Extract, unchanged, every line from the top of the material below through the line with "from math import", and no more.

— BEGIN Source material —

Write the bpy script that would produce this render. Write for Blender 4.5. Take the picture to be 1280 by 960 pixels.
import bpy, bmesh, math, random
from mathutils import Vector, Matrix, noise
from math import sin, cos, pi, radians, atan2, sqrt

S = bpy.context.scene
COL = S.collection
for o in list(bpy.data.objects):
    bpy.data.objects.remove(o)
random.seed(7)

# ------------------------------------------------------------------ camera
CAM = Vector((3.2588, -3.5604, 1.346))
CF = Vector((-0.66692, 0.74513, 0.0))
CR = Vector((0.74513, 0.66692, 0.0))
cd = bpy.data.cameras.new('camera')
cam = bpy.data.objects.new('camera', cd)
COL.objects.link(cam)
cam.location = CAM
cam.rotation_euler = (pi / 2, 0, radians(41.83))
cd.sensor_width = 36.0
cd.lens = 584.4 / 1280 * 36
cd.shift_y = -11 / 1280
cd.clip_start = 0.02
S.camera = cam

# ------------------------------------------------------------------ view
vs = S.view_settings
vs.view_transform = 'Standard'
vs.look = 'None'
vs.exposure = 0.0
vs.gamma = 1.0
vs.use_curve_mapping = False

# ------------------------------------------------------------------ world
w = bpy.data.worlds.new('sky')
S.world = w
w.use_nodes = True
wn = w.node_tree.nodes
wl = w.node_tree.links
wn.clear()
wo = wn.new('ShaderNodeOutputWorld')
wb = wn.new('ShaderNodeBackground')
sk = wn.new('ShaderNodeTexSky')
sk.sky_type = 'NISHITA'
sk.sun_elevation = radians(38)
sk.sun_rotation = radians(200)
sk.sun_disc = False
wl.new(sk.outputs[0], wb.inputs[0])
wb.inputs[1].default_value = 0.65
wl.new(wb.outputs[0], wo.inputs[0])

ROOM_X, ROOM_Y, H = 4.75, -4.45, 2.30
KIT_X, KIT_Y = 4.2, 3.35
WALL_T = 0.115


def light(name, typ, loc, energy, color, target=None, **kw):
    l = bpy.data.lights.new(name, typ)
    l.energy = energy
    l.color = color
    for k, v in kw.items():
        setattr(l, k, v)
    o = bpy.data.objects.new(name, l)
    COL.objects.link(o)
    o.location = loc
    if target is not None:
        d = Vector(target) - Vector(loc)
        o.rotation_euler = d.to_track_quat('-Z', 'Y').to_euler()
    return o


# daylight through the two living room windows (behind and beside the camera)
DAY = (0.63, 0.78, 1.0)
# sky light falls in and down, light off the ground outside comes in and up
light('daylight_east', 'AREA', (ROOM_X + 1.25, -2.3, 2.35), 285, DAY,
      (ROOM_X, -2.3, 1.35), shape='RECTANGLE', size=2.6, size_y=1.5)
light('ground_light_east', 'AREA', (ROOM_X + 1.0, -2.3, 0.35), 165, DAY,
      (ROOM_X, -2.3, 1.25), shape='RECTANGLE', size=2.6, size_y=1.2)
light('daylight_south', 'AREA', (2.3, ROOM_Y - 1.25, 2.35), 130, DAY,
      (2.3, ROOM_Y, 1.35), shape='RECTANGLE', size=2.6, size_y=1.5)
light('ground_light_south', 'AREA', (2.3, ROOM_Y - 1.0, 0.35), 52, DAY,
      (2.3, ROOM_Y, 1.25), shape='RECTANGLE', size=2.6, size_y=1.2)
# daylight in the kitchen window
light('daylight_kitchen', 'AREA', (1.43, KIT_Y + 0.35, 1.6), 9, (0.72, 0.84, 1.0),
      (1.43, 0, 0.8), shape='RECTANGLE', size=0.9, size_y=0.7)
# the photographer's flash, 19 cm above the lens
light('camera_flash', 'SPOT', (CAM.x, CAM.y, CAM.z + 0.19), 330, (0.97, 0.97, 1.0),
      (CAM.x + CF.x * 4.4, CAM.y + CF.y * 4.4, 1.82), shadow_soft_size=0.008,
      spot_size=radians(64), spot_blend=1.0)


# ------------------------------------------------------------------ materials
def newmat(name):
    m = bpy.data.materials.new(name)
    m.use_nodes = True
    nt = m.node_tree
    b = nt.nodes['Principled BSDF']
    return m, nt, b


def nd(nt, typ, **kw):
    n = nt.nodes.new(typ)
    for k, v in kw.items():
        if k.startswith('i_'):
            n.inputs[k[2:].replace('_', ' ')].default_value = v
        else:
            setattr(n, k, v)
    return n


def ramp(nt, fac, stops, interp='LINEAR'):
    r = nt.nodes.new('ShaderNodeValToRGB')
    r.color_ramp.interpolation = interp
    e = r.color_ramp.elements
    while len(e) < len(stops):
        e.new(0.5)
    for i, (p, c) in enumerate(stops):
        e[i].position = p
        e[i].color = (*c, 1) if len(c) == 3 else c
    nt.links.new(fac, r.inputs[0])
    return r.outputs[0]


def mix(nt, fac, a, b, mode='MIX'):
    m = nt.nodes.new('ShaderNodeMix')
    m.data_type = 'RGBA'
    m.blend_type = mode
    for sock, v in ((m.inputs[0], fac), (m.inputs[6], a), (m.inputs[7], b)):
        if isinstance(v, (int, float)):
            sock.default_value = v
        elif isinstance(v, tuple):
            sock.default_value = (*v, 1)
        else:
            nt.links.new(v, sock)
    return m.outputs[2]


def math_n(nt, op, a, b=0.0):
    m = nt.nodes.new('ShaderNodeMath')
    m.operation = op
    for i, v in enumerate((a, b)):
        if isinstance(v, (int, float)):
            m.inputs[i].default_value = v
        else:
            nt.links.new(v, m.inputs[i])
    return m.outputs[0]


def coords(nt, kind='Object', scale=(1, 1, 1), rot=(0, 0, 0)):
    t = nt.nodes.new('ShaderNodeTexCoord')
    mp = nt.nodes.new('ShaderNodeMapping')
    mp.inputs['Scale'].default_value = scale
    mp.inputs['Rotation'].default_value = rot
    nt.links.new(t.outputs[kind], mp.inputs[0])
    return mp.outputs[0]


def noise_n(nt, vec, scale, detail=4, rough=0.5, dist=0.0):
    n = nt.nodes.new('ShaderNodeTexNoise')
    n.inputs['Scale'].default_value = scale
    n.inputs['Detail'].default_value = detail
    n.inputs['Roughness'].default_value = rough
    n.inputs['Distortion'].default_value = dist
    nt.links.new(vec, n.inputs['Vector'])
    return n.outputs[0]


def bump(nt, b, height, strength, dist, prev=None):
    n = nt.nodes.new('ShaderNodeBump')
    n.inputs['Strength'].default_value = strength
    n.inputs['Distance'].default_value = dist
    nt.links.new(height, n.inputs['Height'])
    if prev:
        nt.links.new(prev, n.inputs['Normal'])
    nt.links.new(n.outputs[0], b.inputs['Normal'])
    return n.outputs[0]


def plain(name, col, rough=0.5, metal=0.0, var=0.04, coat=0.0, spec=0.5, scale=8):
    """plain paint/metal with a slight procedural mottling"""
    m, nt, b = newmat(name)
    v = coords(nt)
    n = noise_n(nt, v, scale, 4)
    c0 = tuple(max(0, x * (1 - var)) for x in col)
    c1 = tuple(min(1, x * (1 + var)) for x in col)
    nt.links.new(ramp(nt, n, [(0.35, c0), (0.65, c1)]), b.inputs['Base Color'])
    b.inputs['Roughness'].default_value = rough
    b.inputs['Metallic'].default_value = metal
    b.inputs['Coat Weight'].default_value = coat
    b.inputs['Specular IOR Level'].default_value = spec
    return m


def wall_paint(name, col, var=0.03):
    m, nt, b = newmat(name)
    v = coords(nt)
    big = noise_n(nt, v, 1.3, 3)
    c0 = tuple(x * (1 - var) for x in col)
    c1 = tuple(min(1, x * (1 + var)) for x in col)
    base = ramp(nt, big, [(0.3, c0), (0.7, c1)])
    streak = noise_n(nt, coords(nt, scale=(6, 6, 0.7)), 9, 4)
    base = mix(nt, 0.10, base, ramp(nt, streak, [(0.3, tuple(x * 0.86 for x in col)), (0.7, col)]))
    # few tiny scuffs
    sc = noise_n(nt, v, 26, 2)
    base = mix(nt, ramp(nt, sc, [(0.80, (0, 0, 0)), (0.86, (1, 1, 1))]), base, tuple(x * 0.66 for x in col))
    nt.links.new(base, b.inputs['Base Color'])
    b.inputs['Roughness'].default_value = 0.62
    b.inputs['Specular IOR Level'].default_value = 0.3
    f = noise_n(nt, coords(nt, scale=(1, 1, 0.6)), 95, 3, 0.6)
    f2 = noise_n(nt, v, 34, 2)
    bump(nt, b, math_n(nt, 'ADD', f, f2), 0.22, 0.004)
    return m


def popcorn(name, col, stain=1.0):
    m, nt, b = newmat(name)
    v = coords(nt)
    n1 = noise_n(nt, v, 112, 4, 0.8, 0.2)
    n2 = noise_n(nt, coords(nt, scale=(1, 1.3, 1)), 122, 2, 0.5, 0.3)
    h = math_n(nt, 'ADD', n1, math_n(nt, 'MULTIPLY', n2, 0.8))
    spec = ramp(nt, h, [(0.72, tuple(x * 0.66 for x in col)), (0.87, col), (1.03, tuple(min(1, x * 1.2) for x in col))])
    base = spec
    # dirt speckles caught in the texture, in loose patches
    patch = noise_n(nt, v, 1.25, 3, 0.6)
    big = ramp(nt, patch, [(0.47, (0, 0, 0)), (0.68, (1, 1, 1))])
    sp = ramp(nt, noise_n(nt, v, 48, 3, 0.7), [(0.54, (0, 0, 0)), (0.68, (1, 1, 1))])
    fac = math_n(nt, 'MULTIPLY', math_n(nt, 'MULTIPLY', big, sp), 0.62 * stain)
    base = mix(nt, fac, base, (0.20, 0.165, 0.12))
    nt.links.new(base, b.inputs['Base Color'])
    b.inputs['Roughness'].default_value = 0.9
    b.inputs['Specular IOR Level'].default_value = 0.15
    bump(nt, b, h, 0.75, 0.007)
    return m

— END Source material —

> _Final result_:
Write the bpy script that would produce this render. Write for Blender 4.5. Take the picture to be 1280 by 960 pixels.
import bpy, bmesh, math, random
from mathutils import Vector, Matrix, noise
from math import sin, cos, pi, radians, atan2, sqrt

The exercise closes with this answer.